COM 597: Communication for Advocacy

Course Description:

Today’s leaders are confronted with an increasingly rich landscape of possibilities to spark and create change. Parallel to this challenge, decision-makers and influential bodies are bombarded with waves of messaging. This course will introduce you to communication techniques for advocacy. Our approach in this class will be focused on”integrated advocacy,” which is a strategy of communicating through multiple channels one’s advocacy efforts – like the marriage equality movement, net neutrality efforts by Google, Facebook and Netflix, and the passage of the Affordable Care Act of 2010. You will develop part of an integrated advocacy campaign working for a client in this class. Real-life challenges and advocacy needs of our clients will allow us to use integrated advocacy model in an applied sense. We will build stories around goals and solutions. We will come up with advocacy tactics and create an advocacy campaign that will ignite change. This is a hands-on course. The course will help you develop immersive storytelling skills, and practice community organizing.
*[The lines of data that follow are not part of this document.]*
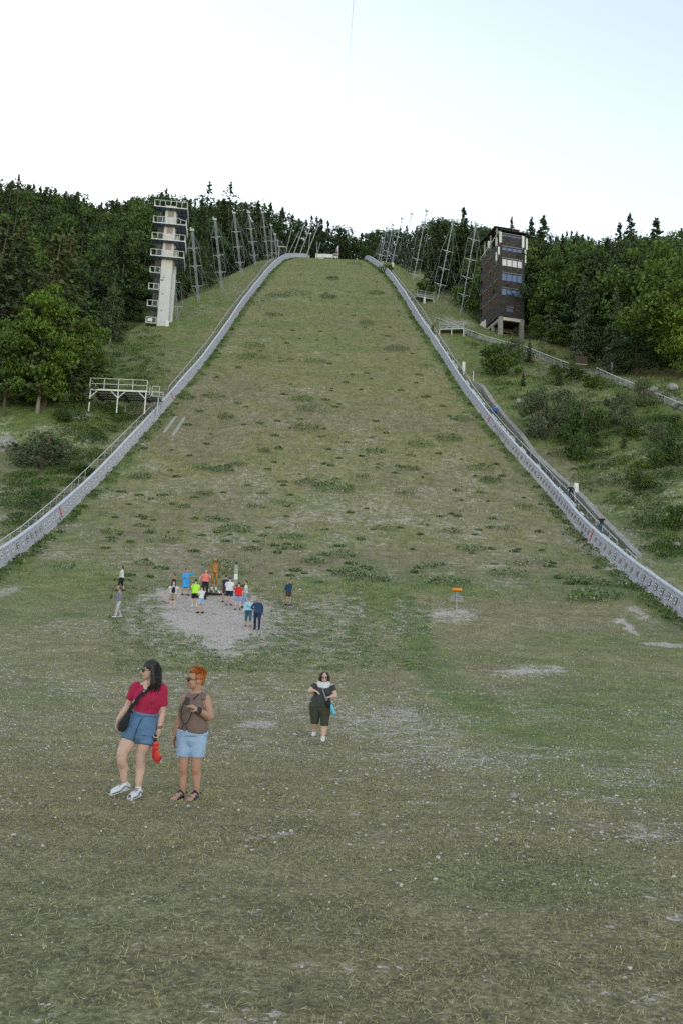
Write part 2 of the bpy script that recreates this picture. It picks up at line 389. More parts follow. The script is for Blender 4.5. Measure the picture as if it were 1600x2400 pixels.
M['wall_boards'] = wall_mat('wall_boards')
M['wall_cap'] = plain('wall_cap', (.55, .56, .64), .7, 0, .15, 1.5)

WALLH, LEAN = 1.30, .34
def wall_frame(pts):
    xs, ys = smooth_line(pts, 360); zs = T(xs, ys)
    d = np.stack([np.gradient(xs), np.gradient(ys), np.gradient(zs)], 1); ln = np.sqrt((d ** 2).sum(1)); s = np.concatenate([[0], np.cumsum(np.hypot(np.hypot(np.diff(xs), np.diff(ys)), np.diff(zs)))])
    return xs, ys, zs, s, d / ln[:, None]
def build_wall(pts, side, label):
    xs, ys, zs, s, d = wall_frame(pts)
    h = WALLH + .05 * np.sin(s * .21) + .07 * vnoise(s, s * 0, 7, 3) + .35 * ss(120, 270, ys)
    nrm = np.stack([side * d[:, 1], -side * d[:, 0], 0 * s], 1); nrm /= np.sqrt((nrm ** 2).sum(1))[:, None]
    foot = np.stack([xs, ys, zs], 1)
    rows = [foot + np.array([0, 0, -.7]), foot + [0, 0, .0]]
    uvv = [-.7, 0.]
    for k in range(1, 6):
        rows.append(foot + nrm * LEAN * k / 5 + np.array([0, 0, 1]) * (h * k / 5)[:, None]); uvv.append(WALLH * k / 5)
    top = rows[-1]; rows.append(top + nrm * .16); uvv.append(1.4); rows.append(foot + nrm * .2 + np.array([0, 0, -.7])); uvv.append(-.7)
    n = len(xs); V = np.concatenate(rows); I = np.arange(len(rows) * n).reshape(len(rows), n)
    Fc = np.stack([I[:-1, :-1], I[:-1, 1:], I[1:, 1:], I[1:, :-1]], -1).reshape(-1, 4)
    if side > 0: Fc = Fc[:, ::-1]
    root = empty('side_wall', ground(float(xs[20]), float(ys[20])), 0, label, 'wooden wall')
    inv = -np.array(root.location)
    me = np_mesh('boards', V + inv, Fc); uvl = me.uv_layers.new(name='UVMap')
    U = np.tile(s, len(rows)); VV = np.repeat(uvv, n); li = Fc.ravel(); uvl.data.foreach_set('uv', np.stack([U[li], VV[li]], 1).astype(np.float32).ravel())
    link_mesh('boards', me, M['wall_boards'], root)
    # thick pale cap rail along the top
    a = top + nrm * (-.05) + np.array([0, 0, .004]); b_ = top + nrm * .24 + np.array([0, 0, .004]); up = np.array([0, 0, .10])
    rows = [a, a + up, b_ + up, b_]; V = np.concatenate(rows); I = np.arange(4 * n).reshape(4, n); I = np.concatenate([I, I[:1]])
    Fc = np.stack([I[:-1, :-1], I[:-1, 1:], I[1:, 1:], I[1:, :-1]], -1).reshape(-1, 4)
    if side > 0: Fc = Fc[:, ::-1]
    link_mesh('cap_rail', np_mesh('cap_rail', V + inv, Fc), M['wall_cap'], root)
    # timber stays behind the boards
    mb = MB(); N = int(s[-1] / 3)
    for i in range(N):
        j = int(np.searchsorted(s, 1.5 + i * 3)); j = min(j, n - 1)
        f = Vector(foot[j] + inv); nn = Vector(nrm[j]); mb.bar(f + nn * (LEAN + .05) + Vector((0, 0, h[j] - .15)), f + nn * 1.25 + Vector((0, 0, -.3)), .1)
    mb.build('stay', M['bark'], root)
    return root, xs, ys, zs, s, d, nrm, inv
WL = build_wall(WALL_L, -1, 'weathered lilac grey board wall running up the left side of the slope')
WR = build_wall(WALL_R, 1, 'weathered lilac grey board wall running up the right side of the slope')
# ------------------------------------------------------------------ trees
M['needles'] = foliage('needles', [(.022, .038, .020), (.042, .070, .031), (.070, .105, .045)], trans=.2)
M['needles_olive'] = foliage('needles_olive', [(.032, .044, .018), (.055, .074, .028), (.085, .105, .042)], trans=.12)
M['leaves_dark'] = foliage('leaves_dark', [(.023, .050, .020), (.045, .085, .031), (.078, .130, .048)], trans=.22)
M['leaves_mid'] = foliage('leaves_mid', [(.042, .085, .02), (.08, .14, .032), (.12, .195, .048)], trans=.25)
M['leaves_bright'] = foliage('leaves_bright', [(.065, .12, .018), (.12, .20, .028), (.18, .28, .045)], trans=.3)
M['leaves_grey'] = foliage('leaves_grey', [(.07, .10, .065), (.11, .145, .09), (.16, .20, .13)], trans=.25)
M['leaves_bush'] = foliage('leaves_bush', [(.032, .066, .02), (.06, .11, .03), (.095, .16, .045)], trans=.25)
M['larch'] = foliage('larch', [(.06, .085, .045), (.10, .13, .065), (.15, .18, .10)], trans=.25)

def leaf_tris(C, size, rg, flat=.0, dirs=None):
    """one small irregular leaf-clump triangle pair (4 verts, a folded quad) per centre"""
    n = len(C); a = rg.normal(size=(n, 3)); 
    if dirs is not None: a = a * .45 + dirs
    a /= np.linalg.norm(a, axis=1)[:, None]
    b = rg.normal(size=(n, 3)); b[:, 2] *= (1 - flat); b -= a * (a * b).sum(1)[:, None]; b /= np.linalg.norm(b, axis=1)[:, None]
    s1 = size * rg.uniform(.55, 1.25, n)[:, None]; s2 = size * rg.uniform(.35, .8, n)[:, None]
    V = np.stack([C - a * s1, C + b * s2 * .9, C + a * s1 * .9, C - b * s2], 1).reshape(-1, 3)
    return V
def quads(n): return np.arange(n * 4).reshape(n, 4)

def conifer_crown(seed, h=1.0, width=.17, dens=1.0, droop=.25, base=.12, ragged=.3):
    """unit tall crown; whorls of drooping boughs, each bough a spray of small needle clumps"""
    rg = np.random.default_rng(seed); C = []; D = []
    z = base
    while z < .985:
        t = (z - base) / (1 - base); Lr = width * (1 - t) ** .85 * (1 + .12 * math.sin(z * 40)) + .008
        nb = int(max(4, 9 * (1 - t * .5) * dens))
        for k in range(nb):
            az = rg.uniform(0, 2 * math.pi); L = Lr * rg.uniform(1 - ragged * 1.6, 1 + ragged * .5)
            if rg.random() < .06: continue
            m = max(3, int(26 * L / width * dens)); u = np.sqrt(rg.uniform(.03, 1, m)); wv = rg.normal(0, .16, m) * u * L
            x = u * L; zz = z - droop * L * u ** 1.6 * 1.4 + .10 * L * u ** 3 * 1.5 - np.abs(rg.normal(0, .010, m))
            ca, sa = math.cos(az), math.sin(az)
            C.append(np.stack([x * ca - wv * sa, x * sa + wv * ca, zz + rg.normal(0, .003, m)], 1))
            D.append(np.tile([ca * .8, sa * .8, -.45], (m, 1)))
        z += .020 + .012 * (1 - t)
    top = np.stack([rg.normal(0, .004, 14), rg.normal(0, .004, 14), rg.uniform(.95, 1.005, 14)], 1)
    C.append(top); D.append(np.tile([0, 0, 1.], (14, 1)))
    C = np.concatenate(C); D = np.concatenate(D)
    V = leaf_tris(C, .0155, rg, .5, D)
    return V * h, quads(len(C))

def broad_crown(seed, wx=.36, base=.16, nclump=46, leaves=95, leaf=.019, narrow=.0, hollow=.55):
    rg = np.random.default_rng(seed); C = []
    cz = (1 + base) / 2; rz = (1 - base) / 2
    for k in range(nclump):
        while True:
            p = rg.uniform(-1, 1, 3); r = np.linalg.norm(p)
            if .35 < r < 1: break
        if r < .8 and rg.random() < .35: p = p / r * rg.uniform(.75, .98)
        sh = 1 - narrow * max(0, p[2]); c = np.array([p[0] * wx * sh, p[1] * wx * sh, cz + p[2] * rz * .93])
        rad = np.array([.115, .115, .07]) * rg.uniform(.6, 1.35)
        m = int(leaves * rg.uniform(.6, 1.3)); d = rg.normal(size=(m, 3)); d /= np.linalg.norm(d, axis=1)[:, None]
        rr = rg.uniform(hollow, 1.0, m)[:, None]; d[:, 2] = np.where(d[:, 2] < -.3, d[:, 2] * .4, d[:, 2])
        C.append(c + d * rr * rad)
    C = np.concatenate(C); V = leaf_tris(C, leaf, rg, .45)
    return V, quads(len(C))

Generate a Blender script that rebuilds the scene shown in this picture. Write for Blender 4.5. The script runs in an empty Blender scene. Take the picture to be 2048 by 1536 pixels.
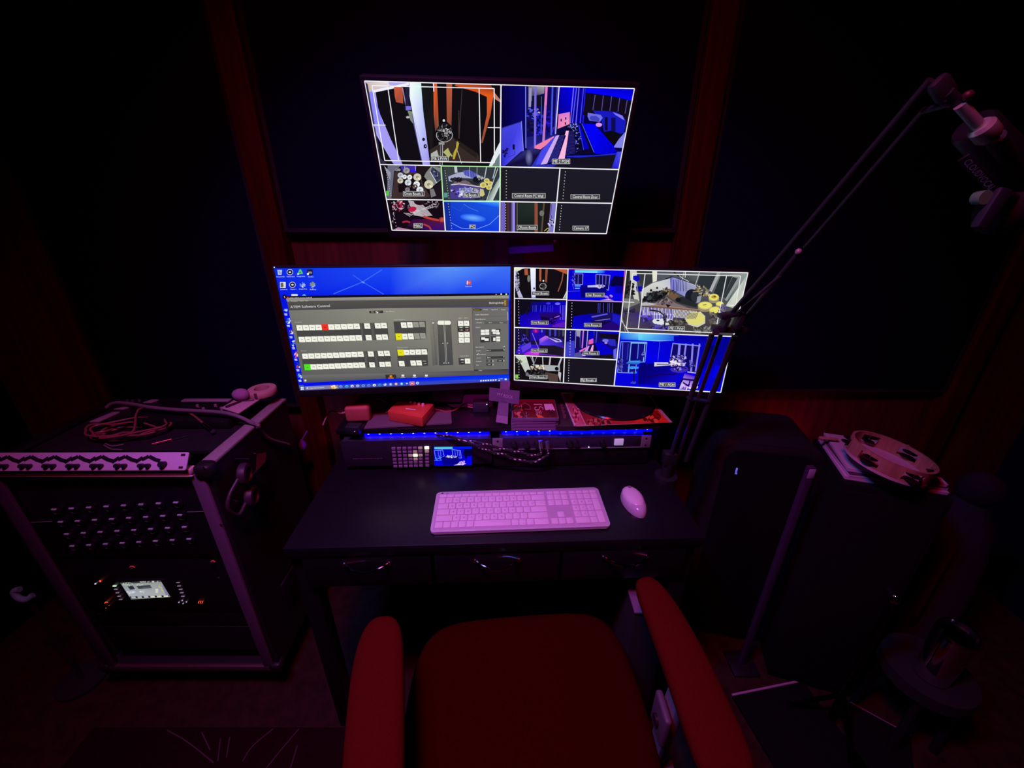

You will learn persuasive communication and engagement methods, and how to pack a punch with a campaign aimed at making change. Guest speakers and mentors with experience spearheading campaigns will serve as guides throughout the quarter. The course will culminate with a short advocacy pitch session.

Student Testimonial: 

“I enrolled in Brenda Tausch-Lapora’s Integrated Advocacy class feeling like I had a ton of skills but without a clear purpose for applying them to make change. I knew I wanted to do something that matters. This class gave me a practical and actionable framework for translating my skills into doing good things in this world. Your typical marketing campaign usually follow the rules of what has worked in the past, what sells, and who’s the first to do it. By contrast, integrated advocacy challenges you to figure out the core of the message you’re trying to share and the vision for what you want to change. You have to build a consciousness of action which involves a lot of components such as content strategy, policy change, partnership building, and a drive to make the change worthwhile for the communities involved. Integrated advocacy allows you to challenge conventions and question the nature of the message you’re are trying to put out there. Bottom line: you’re asking your community to believe it. Brenda’s class pushed me to create a project utilizing VR to change the perception of Fire Services in Washington State—a project which is gaining traction and may turn into a national model for EMS public outreach campaigns.”